| What you should do |
Please give back word for word the lines below, from the first one through the one with "M_lace, shu, True)".

───

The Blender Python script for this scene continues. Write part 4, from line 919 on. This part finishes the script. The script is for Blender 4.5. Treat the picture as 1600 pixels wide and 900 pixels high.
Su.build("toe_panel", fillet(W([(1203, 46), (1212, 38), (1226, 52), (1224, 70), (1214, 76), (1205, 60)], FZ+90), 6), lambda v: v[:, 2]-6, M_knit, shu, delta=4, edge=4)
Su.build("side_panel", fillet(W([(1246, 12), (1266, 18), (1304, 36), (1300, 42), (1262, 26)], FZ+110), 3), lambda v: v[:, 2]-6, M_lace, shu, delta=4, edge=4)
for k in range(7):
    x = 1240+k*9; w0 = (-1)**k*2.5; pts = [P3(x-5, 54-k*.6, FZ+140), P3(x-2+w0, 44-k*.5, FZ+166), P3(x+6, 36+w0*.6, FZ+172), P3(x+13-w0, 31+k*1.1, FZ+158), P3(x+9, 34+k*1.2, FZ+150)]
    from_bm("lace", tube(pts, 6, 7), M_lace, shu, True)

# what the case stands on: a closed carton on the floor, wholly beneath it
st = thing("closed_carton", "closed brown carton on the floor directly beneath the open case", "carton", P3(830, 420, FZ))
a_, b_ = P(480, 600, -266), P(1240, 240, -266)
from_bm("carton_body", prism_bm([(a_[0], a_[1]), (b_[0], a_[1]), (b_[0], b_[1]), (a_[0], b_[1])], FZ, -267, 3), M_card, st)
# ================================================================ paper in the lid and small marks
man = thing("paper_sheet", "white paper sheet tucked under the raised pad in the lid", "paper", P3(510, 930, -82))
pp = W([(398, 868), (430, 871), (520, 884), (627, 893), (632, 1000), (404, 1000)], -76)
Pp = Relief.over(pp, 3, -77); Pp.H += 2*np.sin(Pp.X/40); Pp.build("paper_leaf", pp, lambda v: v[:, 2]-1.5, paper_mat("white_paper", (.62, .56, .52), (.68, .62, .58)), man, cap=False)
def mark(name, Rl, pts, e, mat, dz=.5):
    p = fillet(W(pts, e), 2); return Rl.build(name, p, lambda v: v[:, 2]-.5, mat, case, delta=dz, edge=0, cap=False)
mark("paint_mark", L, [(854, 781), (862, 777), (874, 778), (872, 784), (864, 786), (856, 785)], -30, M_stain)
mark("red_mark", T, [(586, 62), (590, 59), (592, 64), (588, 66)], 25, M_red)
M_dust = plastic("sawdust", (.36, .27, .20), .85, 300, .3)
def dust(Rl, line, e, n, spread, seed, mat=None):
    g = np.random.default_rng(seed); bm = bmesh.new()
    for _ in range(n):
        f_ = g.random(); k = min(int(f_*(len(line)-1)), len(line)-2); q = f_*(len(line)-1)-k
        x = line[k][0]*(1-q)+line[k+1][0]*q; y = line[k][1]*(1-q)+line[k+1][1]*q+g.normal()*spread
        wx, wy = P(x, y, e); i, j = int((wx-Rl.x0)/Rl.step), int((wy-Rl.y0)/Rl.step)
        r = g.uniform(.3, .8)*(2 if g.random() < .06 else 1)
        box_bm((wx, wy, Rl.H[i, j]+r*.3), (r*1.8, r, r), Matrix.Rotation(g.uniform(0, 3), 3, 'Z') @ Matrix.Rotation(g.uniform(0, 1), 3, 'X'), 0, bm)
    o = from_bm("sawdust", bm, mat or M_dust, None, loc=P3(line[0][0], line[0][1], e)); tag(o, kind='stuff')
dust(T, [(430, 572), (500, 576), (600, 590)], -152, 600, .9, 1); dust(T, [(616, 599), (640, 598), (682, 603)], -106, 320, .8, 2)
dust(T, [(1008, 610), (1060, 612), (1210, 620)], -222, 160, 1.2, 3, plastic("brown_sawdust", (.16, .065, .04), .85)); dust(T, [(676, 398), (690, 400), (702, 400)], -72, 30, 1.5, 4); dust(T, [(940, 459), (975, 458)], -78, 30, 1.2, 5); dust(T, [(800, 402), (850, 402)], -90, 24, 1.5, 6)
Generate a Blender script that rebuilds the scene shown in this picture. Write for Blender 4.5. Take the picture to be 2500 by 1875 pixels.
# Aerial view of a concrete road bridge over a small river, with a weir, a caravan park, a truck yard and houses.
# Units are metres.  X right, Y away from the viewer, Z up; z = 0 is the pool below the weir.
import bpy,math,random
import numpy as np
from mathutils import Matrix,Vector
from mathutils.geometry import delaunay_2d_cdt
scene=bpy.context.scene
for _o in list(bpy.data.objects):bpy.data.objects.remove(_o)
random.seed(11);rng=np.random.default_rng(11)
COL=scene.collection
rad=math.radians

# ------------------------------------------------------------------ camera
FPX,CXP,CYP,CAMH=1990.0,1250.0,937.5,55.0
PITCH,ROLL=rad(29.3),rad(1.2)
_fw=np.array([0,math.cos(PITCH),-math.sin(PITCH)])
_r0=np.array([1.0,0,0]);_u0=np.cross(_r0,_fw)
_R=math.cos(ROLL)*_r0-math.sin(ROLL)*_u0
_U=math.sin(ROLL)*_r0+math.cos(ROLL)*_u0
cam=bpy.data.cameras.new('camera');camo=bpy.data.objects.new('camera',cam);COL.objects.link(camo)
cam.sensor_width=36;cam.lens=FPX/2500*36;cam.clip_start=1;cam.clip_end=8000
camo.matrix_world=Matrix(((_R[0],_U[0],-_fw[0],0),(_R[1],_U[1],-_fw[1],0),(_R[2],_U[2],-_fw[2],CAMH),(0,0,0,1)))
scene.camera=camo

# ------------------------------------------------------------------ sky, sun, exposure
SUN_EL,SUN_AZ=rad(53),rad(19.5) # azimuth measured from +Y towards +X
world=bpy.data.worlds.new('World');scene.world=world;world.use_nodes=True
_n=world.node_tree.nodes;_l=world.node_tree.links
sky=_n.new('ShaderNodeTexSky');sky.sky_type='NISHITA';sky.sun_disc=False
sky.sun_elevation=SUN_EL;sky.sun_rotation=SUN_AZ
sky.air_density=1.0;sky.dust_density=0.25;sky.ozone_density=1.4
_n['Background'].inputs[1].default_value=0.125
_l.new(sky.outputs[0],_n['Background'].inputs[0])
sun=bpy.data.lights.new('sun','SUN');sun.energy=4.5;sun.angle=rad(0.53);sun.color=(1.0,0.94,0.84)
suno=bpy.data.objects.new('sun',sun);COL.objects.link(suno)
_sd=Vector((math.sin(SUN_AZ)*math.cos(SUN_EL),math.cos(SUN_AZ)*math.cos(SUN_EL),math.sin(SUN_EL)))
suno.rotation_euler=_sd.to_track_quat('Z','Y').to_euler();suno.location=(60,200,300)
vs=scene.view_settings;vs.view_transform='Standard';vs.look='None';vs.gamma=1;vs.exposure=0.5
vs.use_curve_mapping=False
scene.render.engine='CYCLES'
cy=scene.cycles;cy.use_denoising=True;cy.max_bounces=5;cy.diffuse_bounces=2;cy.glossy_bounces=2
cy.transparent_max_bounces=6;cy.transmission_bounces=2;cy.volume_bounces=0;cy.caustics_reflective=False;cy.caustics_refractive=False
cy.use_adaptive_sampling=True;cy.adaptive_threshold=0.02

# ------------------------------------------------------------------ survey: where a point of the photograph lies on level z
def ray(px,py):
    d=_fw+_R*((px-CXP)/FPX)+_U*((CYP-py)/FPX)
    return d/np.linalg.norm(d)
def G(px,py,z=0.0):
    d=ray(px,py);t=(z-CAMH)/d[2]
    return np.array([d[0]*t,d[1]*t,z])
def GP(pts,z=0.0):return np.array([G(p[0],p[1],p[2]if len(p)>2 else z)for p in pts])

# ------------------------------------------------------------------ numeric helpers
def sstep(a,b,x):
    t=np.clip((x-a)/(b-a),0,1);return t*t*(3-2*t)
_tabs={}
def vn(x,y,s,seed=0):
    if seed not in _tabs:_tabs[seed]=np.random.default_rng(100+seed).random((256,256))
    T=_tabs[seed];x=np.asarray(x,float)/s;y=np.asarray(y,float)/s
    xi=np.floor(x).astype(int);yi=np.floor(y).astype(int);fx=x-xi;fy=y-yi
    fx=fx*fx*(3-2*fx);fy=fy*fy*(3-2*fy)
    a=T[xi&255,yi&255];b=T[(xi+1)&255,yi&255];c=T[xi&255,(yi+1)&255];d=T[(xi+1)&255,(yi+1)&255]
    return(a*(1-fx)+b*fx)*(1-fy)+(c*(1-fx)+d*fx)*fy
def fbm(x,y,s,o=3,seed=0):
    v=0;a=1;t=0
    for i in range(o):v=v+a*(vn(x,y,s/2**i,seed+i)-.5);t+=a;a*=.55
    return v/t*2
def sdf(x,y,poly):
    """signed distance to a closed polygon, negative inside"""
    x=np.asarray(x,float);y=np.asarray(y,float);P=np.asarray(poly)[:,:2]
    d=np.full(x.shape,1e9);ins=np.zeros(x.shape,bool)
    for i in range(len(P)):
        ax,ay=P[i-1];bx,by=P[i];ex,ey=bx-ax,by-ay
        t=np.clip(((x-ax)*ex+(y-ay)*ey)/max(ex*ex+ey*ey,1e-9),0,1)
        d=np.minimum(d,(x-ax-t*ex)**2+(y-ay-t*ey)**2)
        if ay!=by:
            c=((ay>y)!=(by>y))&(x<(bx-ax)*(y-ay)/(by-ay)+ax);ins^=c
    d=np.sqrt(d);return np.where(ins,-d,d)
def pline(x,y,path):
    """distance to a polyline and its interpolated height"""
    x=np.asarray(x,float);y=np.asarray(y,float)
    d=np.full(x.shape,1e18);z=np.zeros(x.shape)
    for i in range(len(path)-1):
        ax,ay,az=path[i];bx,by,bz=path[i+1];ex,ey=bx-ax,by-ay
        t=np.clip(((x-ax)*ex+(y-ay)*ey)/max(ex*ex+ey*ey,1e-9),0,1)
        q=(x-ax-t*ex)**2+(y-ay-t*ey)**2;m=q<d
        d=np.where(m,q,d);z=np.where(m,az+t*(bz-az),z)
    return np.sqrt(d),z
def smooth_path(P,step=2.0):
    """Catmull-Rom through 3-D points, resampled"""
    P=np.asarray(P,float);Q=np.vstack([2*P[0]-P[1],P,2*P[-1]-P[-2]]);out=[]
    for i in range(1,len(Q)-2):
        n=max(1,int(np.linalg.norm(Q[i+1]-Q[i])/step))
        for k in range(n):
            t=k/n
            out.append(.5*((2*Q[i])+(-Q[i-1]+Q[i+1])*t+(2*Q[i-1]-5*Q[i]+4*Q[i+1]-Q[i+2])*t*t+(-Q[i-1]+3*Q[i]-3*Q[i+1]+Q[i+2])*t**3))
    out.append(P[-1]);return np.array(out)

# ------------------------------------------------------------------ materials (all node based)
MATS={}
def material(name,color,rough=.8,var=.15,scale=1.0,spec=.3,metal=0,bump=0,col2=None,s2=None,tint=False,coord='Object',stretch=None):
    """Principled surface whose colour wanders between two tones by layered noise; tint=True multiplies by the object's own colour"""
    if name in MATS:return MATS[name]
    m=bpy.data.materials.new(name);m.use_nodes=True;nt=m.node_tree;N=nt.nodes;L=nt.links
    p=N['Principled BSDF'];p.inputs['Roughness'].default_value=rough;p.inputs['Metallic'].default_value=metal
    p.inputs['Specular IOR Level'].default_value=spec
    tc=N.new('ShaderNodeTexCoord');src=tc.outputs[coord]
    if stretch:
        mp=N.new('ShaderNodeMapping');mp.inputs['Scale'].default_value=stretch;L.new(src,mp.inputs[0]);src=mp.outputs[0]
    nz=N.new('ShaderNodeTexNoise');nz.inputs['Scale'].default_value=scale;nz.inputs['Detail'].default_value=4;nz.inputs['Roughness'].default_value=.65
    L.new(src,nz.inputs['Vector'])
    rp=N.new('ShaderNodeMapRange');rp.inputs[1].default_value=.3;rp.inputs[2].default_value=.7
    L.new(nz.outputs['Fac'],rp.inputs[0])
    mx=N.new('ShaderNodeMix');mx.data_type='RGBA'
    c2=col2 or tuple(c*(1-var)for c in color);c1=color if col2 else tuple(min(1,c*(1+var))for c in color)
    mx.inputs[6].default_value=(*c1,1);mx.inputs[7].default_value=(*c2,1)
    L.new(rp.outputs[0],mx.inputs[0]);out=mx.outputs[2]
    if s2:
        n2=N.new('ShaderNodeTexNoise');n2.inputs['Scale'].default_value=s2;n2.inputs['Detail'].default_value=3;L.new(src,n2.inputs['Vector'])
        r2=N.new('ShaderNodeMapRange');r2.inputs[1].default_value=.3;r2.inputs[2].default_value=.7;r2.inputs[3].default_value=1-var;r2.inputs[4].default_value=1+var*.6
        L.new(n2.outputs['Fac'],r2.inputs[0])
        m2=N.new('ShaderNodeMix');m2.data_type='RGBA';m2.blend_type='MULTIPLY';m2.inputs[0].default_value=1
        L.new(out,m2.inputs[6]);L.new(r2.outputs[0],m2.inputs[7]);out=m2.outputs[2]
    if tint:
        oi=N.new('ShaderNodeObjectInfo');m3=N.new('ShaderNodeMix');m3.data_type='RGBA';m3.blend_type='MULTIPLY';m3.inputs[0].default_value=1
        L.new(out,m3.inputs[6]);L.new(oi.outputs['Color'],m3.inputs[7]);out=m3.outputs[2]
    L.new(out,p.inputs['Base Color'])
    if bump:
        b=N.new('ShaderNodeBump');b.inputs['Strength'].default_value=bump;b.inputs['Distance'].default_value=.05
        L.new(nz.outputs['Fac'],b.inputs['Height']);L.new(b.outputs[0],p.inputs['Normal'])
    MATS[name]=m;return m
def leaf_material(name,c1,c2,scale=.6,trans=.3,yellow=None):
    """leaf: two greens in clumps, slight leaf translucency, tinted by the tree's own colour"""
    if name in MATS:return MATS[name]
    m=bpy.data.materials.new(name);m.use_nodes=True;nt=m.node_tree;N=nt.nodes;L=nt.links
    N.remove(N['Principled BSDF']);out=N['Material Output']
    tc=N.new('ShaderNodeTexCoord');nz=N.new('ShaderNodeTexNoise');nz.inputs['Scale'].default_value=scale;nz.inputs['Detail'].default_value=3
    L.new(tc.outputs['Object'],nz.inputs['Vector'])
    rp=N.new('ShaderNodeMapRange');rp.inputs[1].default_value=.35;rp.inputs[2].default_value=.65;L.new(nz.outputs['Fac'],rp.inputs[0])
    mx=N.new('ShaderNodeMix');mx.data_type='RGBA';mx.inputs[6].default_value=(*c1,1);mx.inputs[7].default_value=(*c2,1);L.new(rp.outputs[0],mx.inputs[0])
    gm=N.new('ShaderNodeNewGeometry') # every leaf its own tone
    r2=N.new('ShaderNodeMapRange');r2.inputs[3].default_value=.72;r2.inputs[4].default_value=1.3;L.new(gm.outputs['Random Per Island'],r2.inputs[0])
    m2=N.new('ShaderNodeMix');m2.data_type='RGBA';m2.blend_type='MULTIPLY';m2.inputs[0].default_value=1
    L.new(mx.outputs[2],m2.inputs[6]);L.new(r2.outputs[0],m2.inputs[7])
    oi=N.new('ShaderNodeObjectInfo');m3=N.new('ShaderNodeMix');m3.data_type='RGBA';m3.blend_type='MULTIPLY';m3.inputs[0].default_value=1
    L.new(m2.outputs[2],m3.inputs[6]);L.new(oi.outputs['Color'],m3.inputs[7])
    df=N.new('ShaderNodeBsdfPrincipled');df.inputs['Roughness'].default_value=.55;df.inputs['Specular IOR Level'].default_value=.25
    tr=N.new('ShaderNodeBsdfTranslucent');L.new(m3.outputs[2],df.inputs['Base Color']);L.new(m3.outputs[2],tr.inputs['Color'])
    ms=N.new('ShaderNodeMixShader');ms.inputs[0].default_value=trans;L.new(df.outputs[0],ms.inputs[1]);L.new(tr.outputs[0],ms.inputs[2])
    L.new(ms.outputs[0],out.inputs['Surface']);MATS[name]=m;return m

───

| Solution to the problem |
The Blender Python script for this scene continues. Write part 4, from line 919 on. This part finishes the script. The script is for Blender 4.5. Treat the picture as 1600 pixels wide and 900 pixels high.
Su.build("toe_panel", fillet(W([(1203, 46), (1212, 38), (1226, 52), (1224, 70), (1214, 76), (1205, 60)], FZ+90), 6), lambda v: v[:, 2]-6, M_knit, shu, delta=4, edge=4)
Su.build("side_panel", fillet(W([(1246, 12), (1266, 18), (1304, 36), (1300, 42), (1262, 26)], FZ+110), 3), lambda v: v[:, 2]-6, M_lace, shu, delta=4, edge=4)
for k in range(7):
    x = 1240+k*9; w0 = (-1)**k*2.5; pts = [P3(x-5, 54-k*.6, FZ+140), P3(x-2+w0, 44-k*.5, FZ+166), P3(x+6, 36+w0*.6, FZ+172), P3(x+13-w0, 31+k*1.1, FZ+158), P3(x+9, 34+k*1.2, FZ+150)]
    from_bm("lace", tube(pts, 6, 7), M_lace, shu, True)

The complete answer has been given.